* [Task to carry out]: Starting with the line that contains "Write a Blender" and stopping after the line that contains "return v / (np.linalg.norm(v) + 1e-12)", output every line exactly as it stands.

-------- Record extracts --------

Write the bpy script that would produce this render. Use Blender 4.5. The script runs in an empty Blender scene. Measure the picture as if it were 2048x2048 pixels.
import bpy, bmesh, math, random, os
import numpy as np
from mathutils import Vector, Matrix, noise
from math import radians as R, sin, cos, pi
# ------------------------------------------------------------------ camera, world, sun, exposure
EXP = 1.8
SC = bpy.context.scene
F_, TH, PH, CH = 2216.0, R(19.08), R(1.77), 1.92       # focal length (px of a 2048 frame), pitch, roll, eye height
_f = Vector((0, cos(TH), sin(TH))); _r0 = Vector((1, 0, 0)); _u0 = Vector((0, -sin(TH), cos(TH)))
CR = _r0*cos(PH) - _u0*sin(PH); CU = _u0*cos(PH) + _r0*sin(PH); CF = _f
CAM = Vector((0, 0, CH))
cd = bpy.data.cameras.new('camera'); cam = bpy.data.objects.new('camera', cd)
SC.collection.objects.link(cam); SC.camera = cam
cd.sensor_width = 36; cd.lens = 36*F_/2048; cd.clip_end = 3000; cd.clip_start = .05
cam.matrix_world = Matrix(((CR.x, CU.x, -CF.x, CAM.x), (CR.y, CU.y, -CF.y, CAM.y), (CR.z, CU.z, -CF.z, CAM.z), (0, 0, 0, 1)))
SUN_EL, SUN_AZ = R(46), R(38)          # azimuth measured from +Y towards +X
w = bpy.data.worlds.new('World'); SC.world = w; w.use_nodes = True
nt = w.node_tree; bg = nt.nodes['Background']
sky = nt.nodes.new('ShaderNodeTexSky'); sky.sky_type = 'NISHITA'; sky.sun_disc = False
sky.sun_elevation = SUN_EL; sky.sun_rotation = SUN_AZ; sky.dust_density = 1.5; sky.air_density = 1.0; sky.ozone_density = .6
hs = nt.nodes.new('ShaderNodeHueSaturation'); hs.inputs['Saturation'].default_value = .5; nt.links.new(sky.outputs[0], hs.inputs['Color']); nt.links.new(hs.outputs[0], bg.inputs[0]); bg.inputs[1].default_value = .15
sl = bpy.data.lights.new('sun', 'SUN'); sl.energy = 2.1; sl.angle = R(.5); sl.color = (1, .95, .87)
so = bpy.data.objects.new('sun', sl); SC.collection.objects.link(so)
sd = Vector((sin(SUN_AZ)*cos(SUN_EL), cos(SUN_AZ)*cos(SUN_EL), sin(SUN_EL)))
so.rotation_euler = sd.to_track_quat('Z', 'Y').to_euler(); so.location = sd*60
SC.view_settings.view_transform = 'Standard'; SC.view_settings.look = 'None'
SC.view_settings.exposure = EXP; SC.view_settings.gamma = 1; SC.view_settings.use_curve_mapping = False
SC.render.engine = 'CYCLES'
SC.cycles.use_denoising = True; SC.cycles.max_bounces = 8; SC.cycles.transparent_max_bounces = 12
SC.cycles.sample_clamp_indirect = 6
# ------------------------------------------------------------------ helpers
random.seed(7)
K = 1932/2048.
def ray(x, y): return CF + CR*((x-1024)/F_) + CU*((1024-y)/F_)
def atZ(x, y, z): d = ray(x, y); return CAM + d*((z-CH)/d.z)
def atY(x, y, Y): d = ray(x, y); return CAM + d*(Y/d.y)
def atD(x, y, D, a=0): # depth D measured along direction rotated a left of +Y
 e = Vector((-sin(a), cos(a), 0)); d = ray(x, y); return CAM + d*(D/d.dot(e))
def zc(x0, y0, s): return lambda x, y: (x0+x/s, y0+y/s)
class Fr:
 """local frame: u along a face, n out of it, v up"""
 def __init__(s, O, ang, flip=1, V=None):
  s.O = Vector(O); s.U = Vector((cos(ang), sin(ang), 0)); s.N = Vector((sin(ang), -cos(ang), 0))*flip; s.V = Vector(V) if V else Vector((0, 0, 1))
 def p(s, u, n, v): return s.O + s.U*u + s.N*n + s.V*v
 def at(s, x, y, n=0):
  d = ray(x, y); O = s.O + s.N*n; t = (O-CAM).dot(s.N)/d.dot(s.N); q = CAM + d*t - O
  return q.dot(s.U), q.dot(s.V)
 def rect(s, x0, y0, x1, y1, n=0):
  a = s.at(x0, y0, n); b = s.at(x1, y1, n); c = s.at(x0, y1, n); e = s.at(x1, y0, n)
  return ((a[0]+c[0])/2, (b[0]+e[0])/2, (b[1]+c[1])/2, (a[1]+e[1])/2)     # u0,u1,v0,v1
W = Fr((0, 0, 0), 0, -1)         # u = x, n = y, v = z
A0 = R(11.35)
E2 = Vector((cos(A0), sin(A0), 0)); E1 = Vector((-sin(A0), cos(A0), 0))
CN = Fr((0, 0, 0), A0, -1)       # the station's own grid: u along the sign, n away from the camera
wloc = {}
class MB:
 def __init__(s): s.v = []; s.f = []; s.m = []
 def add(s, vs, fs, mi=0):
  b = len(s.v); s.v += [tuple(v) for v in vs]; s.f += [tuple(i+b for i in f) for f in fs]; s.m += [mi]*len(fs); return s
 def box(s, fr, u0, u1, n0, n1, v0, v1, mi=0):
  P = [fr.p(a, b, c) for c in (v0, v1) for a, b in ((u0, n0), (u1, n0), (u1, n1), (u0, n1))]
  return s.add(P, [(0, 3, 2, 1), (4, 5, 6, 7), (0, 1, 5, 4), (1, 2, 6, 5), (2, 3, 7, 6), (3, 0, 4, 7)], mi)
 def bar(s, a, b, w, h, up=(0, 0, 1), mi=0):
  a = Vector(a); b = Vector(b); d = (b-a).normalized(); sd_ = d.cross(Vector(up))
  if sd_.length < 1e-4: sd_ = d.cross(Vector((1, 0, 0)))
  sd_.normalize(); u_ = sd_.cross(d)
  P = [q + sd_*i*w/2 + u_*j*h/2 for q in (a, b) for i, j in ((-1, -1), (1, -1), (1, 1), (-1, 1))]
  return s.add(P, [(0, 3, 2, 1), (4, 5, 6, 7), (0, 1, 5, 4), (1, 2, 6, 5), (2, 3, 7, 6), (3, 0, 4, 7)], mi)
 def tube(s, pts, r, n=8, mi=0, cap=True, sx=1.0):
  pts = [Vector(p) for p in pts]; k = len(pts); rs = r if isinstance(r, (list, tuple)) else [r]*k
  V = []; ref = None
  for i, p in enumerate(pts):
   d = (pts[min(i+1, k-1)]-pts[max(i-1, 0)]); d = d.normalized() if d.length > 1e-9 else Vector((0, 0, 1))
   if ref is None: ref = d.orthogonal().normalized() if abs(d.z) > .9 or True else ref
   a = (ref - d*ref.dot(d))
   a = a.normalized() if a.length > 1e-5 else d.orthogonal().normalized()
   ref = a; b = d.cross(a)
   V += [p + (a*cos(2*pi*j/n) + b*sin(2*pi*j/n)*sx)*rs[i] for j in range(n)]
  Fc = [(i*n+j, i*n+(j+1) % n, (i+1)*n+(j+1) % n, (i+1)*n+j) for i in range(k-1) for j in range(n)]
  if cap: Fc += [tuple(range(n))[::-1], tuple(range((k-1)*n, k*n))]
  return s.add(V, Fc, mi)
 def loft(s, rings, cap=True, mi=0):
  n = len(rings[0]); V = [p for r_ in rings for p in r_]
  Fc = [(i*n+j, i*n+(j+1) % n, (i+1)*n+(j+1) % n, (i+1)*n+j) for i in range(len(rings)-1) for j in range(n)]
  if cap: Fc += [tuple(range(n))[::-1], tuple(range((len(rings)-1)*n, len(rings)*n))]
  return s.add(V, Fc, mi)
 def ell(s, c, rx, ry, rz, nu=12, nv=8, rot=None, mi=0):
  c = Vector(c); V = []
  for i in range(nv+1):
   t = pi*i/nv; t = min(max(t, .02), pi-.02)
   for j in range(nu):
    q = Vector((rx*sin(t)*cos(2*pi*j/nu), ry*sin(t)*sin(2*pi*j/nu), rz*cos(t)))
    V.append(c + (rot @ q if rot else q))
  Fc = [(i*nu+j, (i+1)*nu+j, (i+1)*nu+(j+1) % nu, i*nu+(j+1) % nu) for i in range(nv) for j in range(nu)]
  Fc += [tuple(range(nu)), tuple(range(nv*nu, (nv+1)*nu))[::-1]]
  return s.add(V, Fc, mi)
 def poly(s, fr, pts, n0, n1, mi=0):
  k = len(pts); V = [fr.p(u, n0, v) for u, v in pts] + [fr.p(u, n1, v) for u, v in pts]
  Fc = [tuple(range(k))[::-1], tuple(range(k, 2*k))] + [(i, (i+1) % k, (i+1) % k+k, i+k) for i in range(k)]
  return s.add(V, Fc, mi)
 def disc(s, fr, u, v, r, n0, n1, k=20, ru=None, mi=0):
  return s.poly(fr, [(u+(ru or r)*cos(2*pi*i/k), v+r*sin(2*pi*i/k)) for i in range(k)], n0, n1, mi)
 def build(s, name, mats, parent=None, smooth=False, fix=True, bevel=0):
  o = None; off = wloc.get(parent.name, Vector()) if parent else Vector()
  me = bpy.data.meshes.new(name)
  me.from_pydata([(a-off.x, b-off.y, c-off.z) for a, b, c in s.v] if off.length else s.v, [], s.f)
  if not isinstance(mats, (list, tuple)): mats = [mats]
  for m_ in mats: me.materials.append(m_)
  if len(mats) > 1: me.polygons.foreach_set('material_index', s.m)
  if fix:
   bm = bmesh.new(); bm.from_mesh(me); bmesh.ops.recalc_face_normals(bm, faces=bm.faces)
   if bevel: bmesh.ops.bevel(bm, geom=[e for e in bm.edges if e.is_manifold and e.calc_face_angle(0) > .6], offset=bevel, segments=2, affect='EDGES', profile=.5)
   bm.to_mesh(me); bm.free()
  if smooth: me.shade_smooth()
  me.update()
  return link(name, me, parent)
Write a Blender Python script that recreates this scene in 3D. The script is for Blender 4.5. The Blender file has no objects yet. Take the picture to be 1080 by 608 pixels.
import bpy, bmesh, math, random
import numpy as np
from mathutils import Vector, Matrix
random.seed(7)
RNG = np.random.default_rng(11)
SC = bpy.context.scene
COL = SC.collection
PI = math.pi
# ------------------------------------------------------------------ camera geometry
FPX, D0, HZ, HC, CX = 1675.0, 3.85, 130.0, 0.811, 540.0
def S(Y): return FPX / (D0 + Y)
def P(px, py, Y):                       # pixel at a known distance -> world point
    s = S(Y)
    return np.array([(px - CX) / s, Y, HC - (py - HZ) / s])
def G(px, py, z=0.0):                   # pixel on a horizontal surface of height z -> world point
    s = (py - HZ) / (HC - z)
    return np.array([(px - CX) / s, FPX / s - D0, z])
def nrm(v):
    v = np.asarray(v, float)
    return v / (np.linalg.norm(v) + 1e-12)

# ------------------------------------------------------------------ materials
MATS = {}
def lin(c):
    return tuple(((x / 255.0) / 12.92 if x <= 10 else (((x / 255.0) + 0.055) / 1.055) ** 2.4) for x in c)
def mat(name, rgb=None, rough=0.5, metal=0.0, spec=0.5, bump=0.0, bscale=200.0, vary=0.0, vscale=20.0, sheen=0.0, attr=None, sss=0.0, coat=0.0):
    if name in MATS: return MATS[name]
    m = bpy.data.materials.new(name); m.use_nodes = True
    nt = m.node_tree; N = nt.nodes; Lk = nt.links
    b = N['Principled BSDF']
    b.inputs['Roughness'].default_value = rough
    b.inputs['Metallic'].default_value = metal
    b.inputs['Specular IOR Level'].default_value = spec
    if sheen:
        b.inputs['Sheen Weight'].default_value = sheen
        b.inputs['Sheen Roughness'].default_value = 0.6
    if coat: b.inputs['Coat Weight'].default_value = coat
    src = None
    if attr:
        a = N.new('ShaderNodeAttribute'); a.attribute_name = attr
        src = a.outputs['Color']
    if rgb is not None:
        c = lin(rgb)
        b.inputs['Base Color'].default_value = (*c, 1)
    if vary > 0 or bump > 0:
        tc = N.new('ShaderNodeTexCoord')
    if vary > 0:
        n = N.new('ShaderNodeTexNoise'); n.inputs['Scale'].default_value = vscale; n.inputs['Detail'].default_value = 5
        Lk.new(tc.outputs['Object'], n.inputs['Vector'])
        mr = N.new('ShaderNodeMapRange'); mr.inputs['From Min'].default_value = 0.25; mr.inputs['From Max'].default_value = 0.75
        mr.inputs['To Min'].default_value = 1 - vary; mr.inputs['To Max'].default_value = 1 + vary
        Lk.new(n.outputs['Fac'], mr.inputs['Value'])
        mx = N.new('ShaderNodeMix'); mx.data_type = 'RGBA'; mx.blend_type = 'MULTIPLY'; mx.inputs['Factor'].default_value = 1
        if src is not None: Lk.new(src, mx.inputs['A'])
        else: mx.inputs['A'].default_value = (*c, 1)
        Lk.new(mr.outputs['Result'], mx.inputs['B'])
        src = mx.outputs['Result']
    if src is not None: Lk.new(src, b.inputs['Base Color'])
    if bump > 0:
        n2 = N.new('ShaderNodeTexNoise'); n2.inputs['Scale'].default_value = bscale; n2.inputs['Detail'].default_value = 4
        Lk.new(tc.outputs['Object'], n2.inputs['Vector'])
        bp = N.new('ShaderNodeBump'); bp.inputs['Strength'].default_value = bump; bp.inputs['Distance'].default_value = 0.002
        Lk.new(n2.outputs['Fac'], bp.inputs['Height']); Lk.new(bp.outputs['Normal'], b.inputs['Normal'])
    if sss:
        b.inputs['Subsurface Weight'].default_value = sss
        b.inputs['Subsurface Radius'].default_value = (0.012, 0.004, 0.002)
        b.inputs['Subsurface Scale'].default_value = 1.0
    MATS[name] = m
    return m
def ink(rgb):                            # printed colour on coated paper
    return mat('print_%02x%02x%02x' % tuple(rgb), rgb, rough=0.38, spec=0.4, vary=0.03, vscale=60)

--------

* [Task response]:
Write a Blender Python script that recreates this scene in 3D. The script is for Blender 4.5. The Blender file has no objects yet. Take the picture to be 1080 by 608 pixels.
import bpy, bmesh, math, random
import numpy as np
from mathutils import Vector, Matrix
random.seed(7)
RNG = np.random.default_rng(11)
SC = bpy.context.scene
COL = SC.collection
PI = math.pi
# ------------------------------------------------------------------ camera geometry
FPX, D0, HZ, HC, CX = 1675.0, 3.85, 130.0, 0.811, 540.0
def S(Y): return FPX / (D0 + Y)
def P(px, py, Y):                       # pixel at a known distance -> world point
    s = S(Y)
    return np.array([(px - CX) / s, Y, HC - (py - HZ) / s])
def G(px, py, z=0.0):                   # pixel on a horizontal surface of height z -> world point
    s = (py - HZ) / (HC - z)
    return np.array([(px - CX) / s, FPX / s - D0, z])
def nrm(v):
    v = np.asarray(v, float)
    return v / (np.linalg.norm(v) + 1e-12)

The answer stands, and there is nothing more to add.